The Duffing Oscillator is known as one of the simplest models for studying the response of a non-linear damped oscillator to an external driving force. Besides its relevance to structural mechanics, it has enjoyed much popularity among physicists due to its dynamic behaviour including dynamic symmetry breaking and chaotic solutions.
For an introduction, see C.L. Olson, M.G. Olsson, Dynamical Symmetry Breaking and Chaos in Duffing’s Equation, Am. J. Phys. 59, 907-911 (1991). Following the assumptions and conventions of this paper, the Duffing equation – after appropriate rescaling – can be written in its normal form
\(\ddot{x} + 2\gamma\dot{x} + x + x^3 = f \cos(\Omega t)\)
This equation models a damped driven oscillator equipped with a hard spring (recoil force is more than proportional to the displacement for large displacements).
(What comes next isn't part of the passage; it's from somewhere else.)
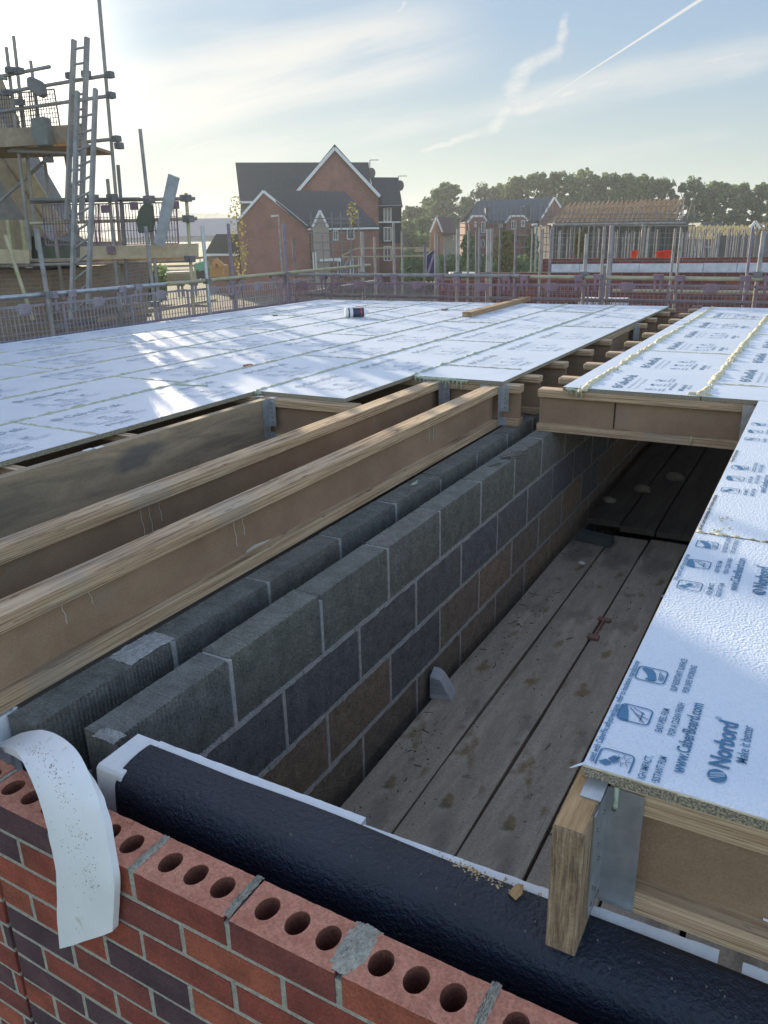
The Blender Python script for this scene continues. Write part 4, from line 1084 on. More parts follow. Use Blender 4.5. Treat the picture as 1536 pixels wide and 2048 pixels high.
for px, py, lb in far_std:
    z1 = on(px, py, 1, YF + .07).z; standard(lb, far_x(px, py), YF + .07, ZG, z1, tube, fits=(.585,))
standard('short dark standard stub just above the far rail', far_x(1211, 540), YF - .0, ZG, .70, tube_dark)
standard('pale thin tube beside the short dark standard stub', far_x(1206, 540), YF + .35, ZG, 1.17, tube)
standard('upright tube at the corner of the two guard rails', XF - .06, YF + .1, ZG, 1.1, tube_dark)
for i, (px, py, dx, m_, fz) in enumerate([(404, 452, 0, galv, .6), (567, 447, 0, tube_pu, .6), (456, 447, -.6, tube_pu, .3), (73, 458, -.02, tube, .6), (291, 453, -.9, tube, .3), (222, 640, .2, tube_dark, 0)]):
    p = on(px, py, 0, XF + .06 + dx)
    lb = ['bright scaffold standard on the left rail, nearest the digger', 'purplish scaffold standard on the left rail close to the corner', 'purplish standard standing just outside the left rail beyond the bright one',
          'scaffold standard on the left rail at the photo edge', 'grey standard just outside the left rail before the long cream toe board', 'stubby grey standard ending just above the left deck edge'][i]
    if i == 5: p = Vector((XF + .25, 6.35, .38))
    standard(lb, p.x, p.y, ZG, p.z, m_, fits=(fz,) if fz else ())
# rails
def rail(label, a, b, m=tube, r=.0242, nm='guard_rail', cat='guard rail', group=None):
    mb = MB(); mb.tube([a, b], r, 12); return tag(mb.build(nm, m, origin=a), label, cat, group)
rail('galvanised top guard rail along the left deck edge, nearer length', (XF, 3.0, .60), (XF, 7.7, .603), galv)
rail('yellowish top guard rail along the left deck edge, farther length', (XF + .05, 7.35, .605), (XF + .05, 12.3, .64), tube_ye)
rail('purple lower rail behind the left mesh guards', (XF - .25, 3.0, .12), (XF - .25, 10.4, .16), tube_pu)
rail('grey top guard rail along the far edge, left length', (XF - .4, YF, .585), (-3.6, YF, .575), tube)
rail('grey green top guard rail along the far edge, right length', (-3.9, YF + .05, .565), (1.4, YF + .05, .52), tube_ye)
rail('grey mid rail behind the far mesh guards', (XF - .4, YF + .3, .27), (1.4, YF + .3, .25), tube_dark)
rail('low yellowish tube behind the right far guards', (-2.6, YF + .9, .34), (1.4, YF + .9, .33), tube_ye)
# brick guards (moulded plastic mesh panels): one built with its parts, then copied
def guard(mtl, W=.96, Hh=.62):
    t = thing('mesh_guard', '', 'mesh guard', (0, 0, 0))
    f = MB()
    for z in (-.085, -.085 - Hh): f.box((-W / 2, -.008, z - .012), (W / 2, .008, z + .012))
    for x in (-W / 2, W / 2): f.box((x - .011, -.008, -.085 - Hh), (x + .011, .008, -.085))
    local(f, 'frame', mtl, t)
    g_ = MB(); n = 19
    for i in range(1, n):
        x = -W / 2 + W * i / n; g_.box((x - .0035, -.004, -.085 - Hh), (x + .0035, .004, -.085))
    for k_ in range(1, 7):
        z = -.085 - Hh * k_ / 7; g_.box((-W / 2, -.0035, z - .0035), (W / 2, .0035, z + .0035))
    local(g_, 'mesh', mtl, t)
    p = MB(); p.box((-.068, -.013, -.165), (.068, -.002, -.055)); p.box((-.1, -.011, -.13), (-.066, .006, -.10)); p.box((.066, -.011, -.13), (.1, .006, -.10)); local(p, 'name_plate', mtl, t, bevel=.004)
    for x in (-W / 2 + .12, W / 2 - .12):
        h_ = MB(); h_.box((x - .05, -.012, -.16), (x - .02, .006, -.02)); h_.box((x + .02, -.012, -.16), (x + .05, .006, -.02))
        h_.box((x - .055, -.032, -.03), (x + .055, -.026, .03)); h_.box((x - .055, -.03, .024), (x + .055, .03, .034)); h_.box((x - .055, .026, -.02), (x + .055, .032, .03)); h_.box((x - .055, -.036, .012), (x - .03, .036, .038)); h_.box((x + .03, -.036, .012), (x + .055, .036, .038))
        local(h_, 'hook', mtl, t, bevel=.002)
    return t
g0 = guard(purple); g1 = guard(purple_l)
n_g = ['rightmost', 'second from the right end', 'third from the right end', 'fourth from the right end', 'fifth from the right end', 'sixth from the right end', 'seventh from the right end', 'eighth, next to the corner']
for i in range(8):
    loc = (-.28 - .965 * i, YF + .0 + random.uniform(-.01, .01), .56 - random.uniform(0, .02)); lb = 'purple mesh guard hanging on the far rail, %s' % n_g[i]
    if i == 0: g0.location = loc; g0['label'] = lb; t_ = g0
    else: t_ = copy_tree(g0, loc, random.uniform(-.015, .015), lb)
    t_['group'] = 'purple mesh guards on the far rail'
for i in range(7):
    loc = (XF, 4.35 + .965 * i, .595 - random.uniform(0, .015)); lb = 'lilac mesh guard in sunlit tone hanging on the left rail, %s from the photo edge' % ORD1[i]
    if i == 0: g1.location = loc; g1.rotation_euler = (0, 0, QP); g1['label'] = lb; t_ = g1
    else: t_ = copy_tree(g1, loc, QP + random.uniform(-.015, .015), lb)
    t_['group'] = 'lilac mesh guards on the left rail'
t_ = copy_tree(g0, (-1.75, YF + .12, .19), 0, 'lower purple mesh guard seen through the end of the deck gap'); t_['group'] = 'purple mesh guards on the far rail'
# walkway boards outside the rail and lower clutter
mb = MB()
for i in range(4): tag(MB().box((XF - .35 - .24 * i, 2.5, -.78), (XF - .13 - .24 * i, 11.2, -.74)).build('walkway_board', scaff_b, origin=(XF - .25 - .24 * i, 2.5, -.78)), 'grey walkway board below the left mesh guards, %s out from the deck' % ORD1[i], 'scaffold board')
for i in range(4): tag(MB().box((-8.0, YF + .4 + .24 * i, -.78), (3.0, YF + .62 + .24 * i, -.74)).build('walkway_board', scaff_b, origin=(-8, YF + .4 + .24 * i, -.78)), 'grey walkway board below the far mesh guards, %s out from the deck' % ORD1[i], 'scaffold board')
for i, (a, b) in enumerate([((150, 618, 11), (300, 606, 16)), ((200, 640, 10), (430, 600, 18)), ((120, 652, 10), (290, 630, 14)), ((620, 585, 13), (760, 560, 20)), ((660, 575, 14), (830, 573, 19)), ((250, 612, 13), (420, 612, 17))]):
    mb = MB(); mb.bar(at(*a), at(*b), .07 if i != 2 else .22, .05)
    tag(mb.build('lower_scaffold_tube', [tube, osb, tube_dark, tube, tube_dark, osb][i], origin=at(*a)), ['pale tube lying on lower scaffold beyond the left guards', 'tan plank lying on lower scaffold beyond the left guards', 'wide dark plank low beyond the near left guards', 'pale sloping tube beyond the guards near the corner', 'dark level tube beyond the guards near the corner', 'tan plank level beyond the left guards'][i], 'scaffold tube')

# ================================================================== LEFT SCAFFOLD TOWER (seen against the sun)
tube_t = mat('tower_tube', [(.3, (.24, .23, .22)), (.7, (.36, .35, .33))], nscale=7, rough=.6, metal=.3)
TD = 12.0
tow = thing('scaffold_tower', 'tall scaffold tower with loading platform in front of the sun', 'scaffold', at(150, 650, TD))
def tow_tube(a, b, D0=TD, D1=None, m=tube_t, r=.0242, nm='ledger'):
    MB().tube([at(a[0], a[1], D0), at(b[0], b[1], D1 or D0)], r, 10).build(nm, m, tow)
for a, b, D in [((12.5, 94), (60, 500), TD), ((27, 72), (75, 500), TD + .3), ((61, 121), (128, 600), TD + 1.0), ((193, -60), (250, 600), TD + .1), ((128, 294), (150, 420), TD + 1)]:
    tow_tube(a, b, D, m=tube_t, nm='standard')
for a, b in [((-60, 165), (101, 133)), ((-60, 196), (219, 150)), ((-60, 232), (224, 191)), ((20, 299), (240, 277)), ((15, 301), (166, 308)), ((-60, 140), (14, 158)), ((-80, 178), (20, 188))]:
    tow_tube(a, b, TD - .05)
tow_tube((125, 290), (-30, 430), TD + .6, nm='brace')
tow_tube((-20, 310), (110, 292), TD + 1.2)
for px, py in ((219, 150), (222, 191), (233, 278), (238, 292), (140, 152), (172, 148), (20, 140), (38, 142), (86, 402), (97, 320), (13, 185), (40, 205)):
    f = MB(); fitting(f, at(px, py, TD - .1), .05); f.build('coupler', tube_dark, tow)
pl_ = thing('platform_boards', None, None, (0, 0, 0)); bpy.data.objects.remove(pl_)
def slab(pts, D, depth, m, name, parent=None, **k):
    mb = MB(); mb.prism([at(px, py, D) for px, py in pts], Vector(FW) * depth); return mb.build(name, m, parent, **k)
slab([(-80, 262), (165, 248), (170, 283), (-80, 300)], TD - .2, .04, osb, 'toe_board', tow)
slab([(-80, 292), (168, 285), (168, 291), (-80, 299)], TD - .1, 1.3, osb, 'deck_boards', tow)
def wire_panel(pts, D, nx, ny, name, m, parent, w=.008):
    """pts: tl, tr, br, bl pixel corners"""
    P = [at(px, py, D) for px, py in pts]; mb = MB()
    for i in range(nx + 1): t_ = i / nx; mb.bar(P[0].lerp(P[1], t_), P[3].lerp(P[2], t_), w if 0 < i < nx else w * 2)
    for i in range(ny + 1): t_ = i / ny; mb.bar(P[0].lerp(P[3], t_), P[1].lerp(P[2], t_), w if 0 < i < ny else w * 2)
    return mb.build(name, m, parent)
wire_panel([(-30, 192), (26, 188), (36, 262), (-28, 264)], TD + .1, 12, 8, 'mesh_guard', tube_dark, tow)
wire_panel([(26, 186), (70, 183), (78, 258), (36, 262)], TD + .15, 10, 8, 'mesh_guard', tube_dark, tow)
wire_panel([(58, 184), (108, 178), (120, 253), (64, 258)], TD + .1, 10, 8, 'mesh_guard', tube_dark, tow)
def blob_bag(name, label, cat, pts, D, depth, m):
    mb = MB(); P = [at(px, py, D) for px, py in pts]; mb.prism(P, Vector(FW) * depth)
    return tag(mb.build(name, m, origin=P[0], bevel=.012), label, cat)
blob_bag('tool_bag', 'grey bag slung on the scaffold tower tubes in front of the sun', 'bag', [(52, 156), (60, 152), (75, 158), (82, 166), (86, 188), (76, 193), (66, 185), (54, 178)], TD - .35, .18, plain('grey_canvas', (.2, .2, .19), .9))
blob_bag('tool_bag', 'greenish sack on the scaffold tower platform beside the mesh', 'bag', [(62, 236), (88, 232), (95, 258), (96, 290), (70, 292), (62, 262)], TD - .5, .2, plain('green_canvas', (.2, .21, .19), .9))
# ladders
def ladder(label, a0, a1, b0, b1, D0, D1, n, cat='ladder'):
    t = thing('ladder', label, cat, at(a1[0], a1[1], D1))
    A0, A1, B0, B1 = at(*a0, D0), at(*a1, D1), at(*b0, D0), at(*b1, D1)
    MB().bar(A0, A1, .045, .06).build('rail', tube_t, t); MB().bar(B0, B1, .045, .06).build('rail', tube_t, t)
    for i in range(n):
        q = (i + .6) / n; MB().tube([A0.lerp(A1, q), B0.lerp(B1, q)], .015, 8).build('rung', tube_t, t)
    return t
ladder('taller ladder rising highest beside the tilted tube', (148, 80), (134, 440), (174, 75), (163, 440), TD - .5, TD - .9, 12)
ladder('shorter ladder leaning in front of the cream toe board', (155, 183), (143, 640), (191, 178), (176, 610), TD - .7, TD - 1.6, 14)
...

Starting at arbitrary initial values \(x_0,\dot{x}_0\), the damping \(\gamma\) ensures that any transient behaviour will die down and the solution will converge to a stationary or chaotic attractor. Different initial values may lead to different attractors; the set of initial conditions leading to the same attractor is called its basin.
A common method to study the behaviour of the attractor as a function of the driving frequency \(\Omega\) is to look at the projection of its Poincaré section onto the \(x\) axis at a given phase \(\varphi\) of the driving force, i.e. \(x(t_i)\) for \(t_i = \frac{2\pi i}{\Omega}+\varphi, i \in \mathbb{N}\), essentially graphically representing histograms of how frequently a certain sub-interval of the \(x\)-axis is hit by the solution. In the resulting graph, each pixel represents a neighborhood of a given \(x\)-value and a given frequency \(\Omega\), coded by color (black = frequent hits, white = no hits).
Commonly the phase is taken to be \(\varphi=0\). As a typical case, for \(\gamma=0.1, f=25\) and \(\Omega \in [1.25,1.46]\), the Poincaré section for a set of runs with different initial conditions (\(x_0\in[-5.1,5.1], \dot{x}_0=0\) will look as follows (\(x\)-axis horizontal, \(\Omega\)-axis vertical).:

Here one can see cascades of bifurcations leading to regions of chaotic behaviour, partially overlayed with periodic solutions in the same frequency range.
But what happens when we consider \(\varphi\neq 0\)? Qualitatively, there are no substantial changes, but look how nicely the attractors respond to a full sweep of the driving force \(\varphi=0\ldots 2\pi\)!
Implementation notes:
The Duffing equation is solved numerically using a classical fixed step 4th order Runge-Kutta solver written in Fortran. The output is processed and graphics created using Python‘s Pandas and Matplotlib packages. After downsizing the images using Imagemagick, the animation was created with Ffmpeg.
The parameter space was investigated using a wide range of model (\(\gamma, f, \Omega\), initilal conditions) and numerical (step width, decay of transients, …) parameters. It was no surprise that the interesting behaviour occurs at the set of parameters used in most of the literature.